Now, three wasted days later, all I had to do was get all my little curved border pieces mounted up where they belong.

That might look like I've spread white glue on the back of the piece above, but it's actually calking. It's a trick I've used before when mounting things, especially small things, that won't have any significant forces applied to them later.

Think about it, Not only will it protect the back of my hardboard pieces from the inevitable splashes, calk, at least high quality calk, is formulated to stick tightly to a variety of surfaces so time and abuse doesn't pull it loose, so, though it usually doesn't say so on the packaging, calk is actually fairly adhesive. And when spread thinly like in the photo above the calk is a lot less messy than most glues.

The trick to dealing with any spills or squeeze out is plenty of water and a constant supply of fresh rags. Of course this is also true of many glues but in my experience even when you think you've done a good job of wiping up glue, it often leaves a subtle trace behind. Calk seems to clean up a lot better and by using clear calk, any excess that does get missed won't show that much anyway.



When working alone, as I usually do, Power Poles or third hands come in handy and I have a variety of lengths on-hand from ceiling high to these shorter, stand-on-the-counter-and-hold-the-uppers-in-place-while-I-get-that-first-screw-in. But turns out that even my shortest were still too long for the condensed dimension between The Van's counter and uppers, so I ended up cutting a couple of them down by three more inches. There's two nested tubes plus the solid center rod that can be jacked up by squeezing the handles inside there so it takes a lot of cutting!

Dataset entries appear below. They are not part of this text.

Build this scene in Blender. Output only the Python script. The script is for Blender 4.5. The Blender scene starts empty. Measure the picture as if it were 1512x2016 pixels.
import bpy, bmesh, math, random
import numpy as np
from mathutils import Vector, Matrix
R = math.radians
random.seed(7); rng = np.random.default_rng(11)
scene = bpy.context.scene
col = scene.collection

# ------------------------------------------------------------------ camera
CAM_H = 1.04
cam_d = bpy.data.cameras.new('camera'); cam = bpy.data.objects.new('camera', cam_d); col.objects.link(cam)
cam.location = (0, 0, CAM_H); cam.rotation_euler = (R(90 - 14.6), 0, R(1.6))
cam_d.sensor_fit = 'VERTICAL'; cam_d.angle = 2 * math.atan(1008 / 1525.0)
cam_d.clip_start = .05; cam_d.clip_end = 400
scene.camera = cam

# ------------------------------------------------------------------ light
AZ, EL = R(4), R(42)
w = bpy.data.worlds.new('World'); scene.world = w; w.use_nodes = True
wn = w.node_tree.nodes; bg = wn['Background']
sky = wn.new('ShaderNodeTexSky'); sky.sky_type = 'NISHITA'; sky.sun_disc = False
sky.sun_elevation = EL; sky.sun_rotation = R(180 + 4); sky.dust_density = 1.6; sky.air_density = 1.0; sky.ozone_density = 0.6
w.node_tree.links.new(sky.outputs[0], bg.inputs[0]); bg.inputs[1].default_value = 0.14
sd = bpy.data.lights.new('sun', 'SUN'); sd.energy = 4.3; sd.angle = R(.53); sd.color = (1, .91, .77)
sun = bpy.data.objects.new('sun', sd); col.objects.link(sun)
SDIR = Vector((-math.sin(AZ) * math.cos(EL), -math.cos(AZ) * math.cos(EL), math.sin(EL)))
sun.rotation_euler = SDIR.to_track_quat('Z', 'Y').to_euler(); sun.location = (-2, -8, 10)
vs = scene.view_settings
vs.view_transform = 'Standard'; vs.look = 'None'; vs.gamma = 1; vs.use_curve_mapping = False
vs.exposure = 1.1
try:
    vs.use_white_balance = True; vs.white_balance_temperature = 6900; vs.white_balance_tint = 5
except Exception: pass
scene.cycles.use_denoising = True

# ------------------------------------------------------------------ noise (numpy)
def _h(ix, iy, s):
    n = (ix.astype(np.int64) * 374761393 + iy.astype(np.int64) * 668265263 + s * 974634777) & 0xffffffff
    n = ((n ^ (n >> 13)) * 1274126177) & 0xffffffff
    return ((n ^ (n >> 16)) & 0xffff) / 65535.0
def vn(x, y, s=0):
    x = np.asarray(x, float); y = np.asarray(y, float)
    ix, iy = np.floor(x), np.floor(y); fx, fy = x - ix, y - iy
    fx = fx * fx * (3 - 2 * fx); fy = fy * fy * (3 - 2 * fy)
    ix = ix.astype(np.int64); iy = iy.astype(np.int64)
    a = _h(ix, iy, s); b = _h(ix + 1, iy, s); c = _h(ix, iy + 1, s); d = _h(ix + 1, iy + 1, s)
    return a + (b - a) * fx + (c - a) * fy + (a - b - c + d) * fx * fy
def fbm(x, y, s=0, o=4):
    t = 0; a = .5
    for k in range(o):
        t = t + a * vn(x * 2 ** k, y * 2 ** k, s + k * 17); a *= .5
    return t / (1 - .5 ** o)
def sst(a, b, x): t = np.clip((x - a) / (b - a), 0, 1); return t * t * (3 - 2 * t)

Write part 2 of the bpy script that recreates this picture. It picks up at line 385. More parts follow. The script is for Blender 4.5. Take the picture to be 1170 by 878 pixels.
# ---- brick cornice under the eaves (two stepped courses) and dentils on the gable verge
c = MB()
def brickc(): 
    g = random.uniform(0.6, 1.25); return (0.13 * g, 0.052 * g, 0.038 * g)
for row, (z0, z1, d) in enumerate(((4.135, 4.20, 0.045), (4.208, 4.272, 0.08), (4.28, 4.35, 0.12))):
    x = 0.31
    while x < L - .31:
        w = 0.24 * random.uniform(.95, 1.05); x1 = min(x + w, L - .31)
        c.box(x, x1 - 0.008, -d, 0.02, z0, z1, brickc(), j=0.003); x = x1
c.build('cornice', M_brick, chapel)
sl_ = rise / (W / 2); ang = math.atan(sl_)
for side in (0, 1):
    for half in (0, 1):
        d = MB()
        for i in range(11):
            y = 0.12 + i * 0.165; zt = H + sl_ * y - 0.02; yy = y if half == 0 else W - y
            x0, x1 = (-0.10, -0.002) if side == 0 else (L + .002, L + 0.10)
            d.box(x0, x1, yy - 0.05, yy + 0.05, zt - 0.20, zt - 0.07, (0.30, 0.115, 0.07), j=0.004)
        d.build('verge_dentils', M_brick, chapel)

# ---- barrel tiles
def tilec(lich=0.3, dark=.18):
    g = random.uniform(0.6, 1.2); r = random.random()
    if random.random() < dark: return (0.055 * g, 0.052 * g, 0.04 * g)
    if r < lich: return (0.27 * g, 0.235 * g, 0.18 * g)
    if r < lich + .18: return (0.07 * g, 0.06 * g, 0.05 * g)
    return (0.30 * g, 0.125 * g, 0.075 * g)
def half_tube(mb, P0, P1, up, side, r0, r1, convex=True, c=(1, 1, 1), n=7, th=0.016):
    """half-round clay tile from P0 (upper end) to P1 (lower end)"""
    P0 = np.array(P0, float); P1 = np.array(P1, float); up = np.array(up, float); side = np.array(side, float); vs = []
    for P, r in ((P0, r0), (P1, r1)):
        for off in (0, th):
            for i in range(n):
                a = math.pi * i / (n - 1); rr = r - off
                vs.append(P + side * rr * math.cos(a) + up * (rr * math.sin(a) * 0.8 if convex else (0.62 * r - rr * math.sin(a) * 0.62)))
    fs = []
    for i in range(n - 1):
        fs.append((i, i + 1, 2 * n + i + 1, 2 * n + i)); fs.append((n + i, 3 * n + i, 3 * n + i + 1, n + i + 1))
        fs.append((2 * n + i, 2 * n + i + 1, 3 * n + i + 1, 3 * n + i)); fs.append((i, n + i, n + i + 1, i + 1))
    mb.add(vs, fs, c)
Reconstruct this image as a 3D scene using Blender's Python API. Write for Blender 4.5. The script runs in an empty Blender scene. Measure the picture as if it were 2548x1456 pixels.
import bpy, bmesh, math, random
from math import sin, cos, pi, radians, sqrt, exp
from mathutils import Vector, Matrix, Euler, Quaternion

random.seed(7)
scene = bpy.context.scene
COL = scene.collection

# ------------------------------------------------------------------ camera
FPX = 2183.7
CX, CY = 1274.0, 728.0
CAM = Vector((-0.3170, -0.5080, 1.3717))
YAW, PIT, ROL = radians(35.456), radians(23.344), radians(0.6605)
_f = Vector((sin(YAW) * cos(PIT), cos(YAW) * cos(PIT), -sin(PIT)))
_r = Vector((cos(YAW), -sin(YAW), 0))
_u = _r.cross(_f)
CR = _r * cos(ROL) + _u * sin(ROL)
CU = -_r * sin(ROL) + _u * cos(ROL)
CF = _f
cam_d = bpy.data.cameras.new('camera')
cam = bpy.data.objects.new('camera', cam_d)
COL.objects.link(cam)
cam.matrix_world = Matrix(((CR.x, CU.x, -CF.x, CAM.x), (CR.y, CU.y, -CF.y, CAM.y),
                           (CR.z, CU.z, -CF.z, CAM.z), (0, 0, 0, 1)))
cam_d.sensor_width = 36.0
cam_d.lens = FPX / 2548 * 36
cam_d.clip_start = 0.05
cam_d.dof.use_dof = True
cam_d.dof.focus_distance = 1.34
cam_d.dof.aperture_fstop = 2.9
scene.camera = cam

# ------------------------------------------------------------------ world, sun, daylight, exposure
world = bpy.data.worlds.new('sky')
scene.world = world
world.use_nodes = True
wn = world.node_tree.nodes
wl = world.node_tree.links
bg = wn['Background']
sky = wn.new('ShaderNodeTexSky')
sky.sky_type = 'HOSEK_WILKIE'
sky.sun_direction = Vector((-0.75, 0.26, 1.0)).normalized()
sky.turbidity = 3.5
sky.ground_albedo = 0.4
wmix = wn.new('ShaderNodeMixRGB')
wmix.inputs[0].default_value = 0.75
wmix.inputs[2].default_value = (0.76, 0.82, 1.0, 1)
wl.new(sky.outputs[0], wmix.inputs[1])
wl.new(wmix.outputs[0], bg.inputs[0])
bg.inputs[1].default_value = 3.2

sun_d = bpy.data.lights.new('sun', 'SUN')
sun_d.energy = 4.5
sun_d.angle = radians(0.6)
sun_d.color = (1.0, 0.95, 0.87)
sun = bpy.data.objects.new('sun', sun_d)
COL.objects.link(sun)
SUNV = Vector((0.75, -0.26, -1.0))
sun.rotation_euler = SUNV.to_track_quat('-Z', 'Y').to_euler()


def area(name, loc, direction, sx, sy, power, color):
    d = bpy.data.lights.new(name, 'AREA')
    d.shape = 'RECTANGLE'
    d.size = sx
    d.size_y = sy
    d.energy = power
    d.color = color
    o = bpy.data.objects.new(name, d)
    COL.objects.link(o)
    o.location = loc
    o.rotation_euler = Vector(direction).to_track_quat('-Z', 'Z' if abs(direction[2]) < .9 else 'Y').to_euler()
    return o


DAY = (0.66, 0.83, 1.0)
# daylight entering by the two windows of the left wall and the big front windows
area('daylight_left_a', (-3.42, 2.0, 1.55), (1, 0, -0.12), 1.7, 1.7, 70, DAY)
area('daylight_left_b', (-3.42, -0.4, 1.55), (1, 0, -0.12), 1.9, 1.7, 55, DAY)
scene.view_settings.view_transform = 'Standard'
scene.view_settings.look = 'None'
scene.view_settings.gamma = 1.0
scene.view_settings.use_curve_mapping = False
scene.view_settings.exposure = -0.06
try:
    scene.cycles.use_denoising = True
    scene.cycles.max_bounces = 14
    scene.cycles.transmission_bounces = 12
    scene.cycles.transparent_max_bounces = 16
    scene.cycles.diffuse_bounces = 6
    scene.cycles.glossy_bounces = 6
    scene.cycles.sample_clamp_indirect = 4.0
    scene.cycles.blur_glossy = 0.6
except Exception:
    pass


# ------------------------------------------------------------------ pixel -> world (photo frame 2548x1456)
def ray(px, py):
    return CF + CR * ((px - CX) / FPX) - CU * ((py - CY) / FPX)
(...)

Calk's adhesive qualities kick in pretty quickly and it grips faster than most glues, but even so, until cured it can't be fully trusted on it's own and I didn't want to leave a bunch of nail holes behind, so using some blocking, a couple of the shortened Power Poles as braces, and several hand-clamps configured into the push instead of squeeze mode I installed the border pieces one at a time, clamping, or more like bracing, each one for several hours before going onto the next.

Before bracing though, I pushed each piece in place, hard, by hand and cleaned up any squeeze-out with little torn bits of damp paper shop-towels, using each piece for just one swipe to avoid making more mess than I was cleaning up.

(If you look close at the base of the nearest Power Pole you can see a white smear. That's a dab of calk I smeared on there so I wouldn't have to guess at the cure-time. Once the smear was completely clear I could assume that the calk had cured enough to keep the border piece in place.)



Eventually, finally, I got all the border pieces installed



and after more time and effort than anticipated,


The Van's backsplash isn't boring anymore.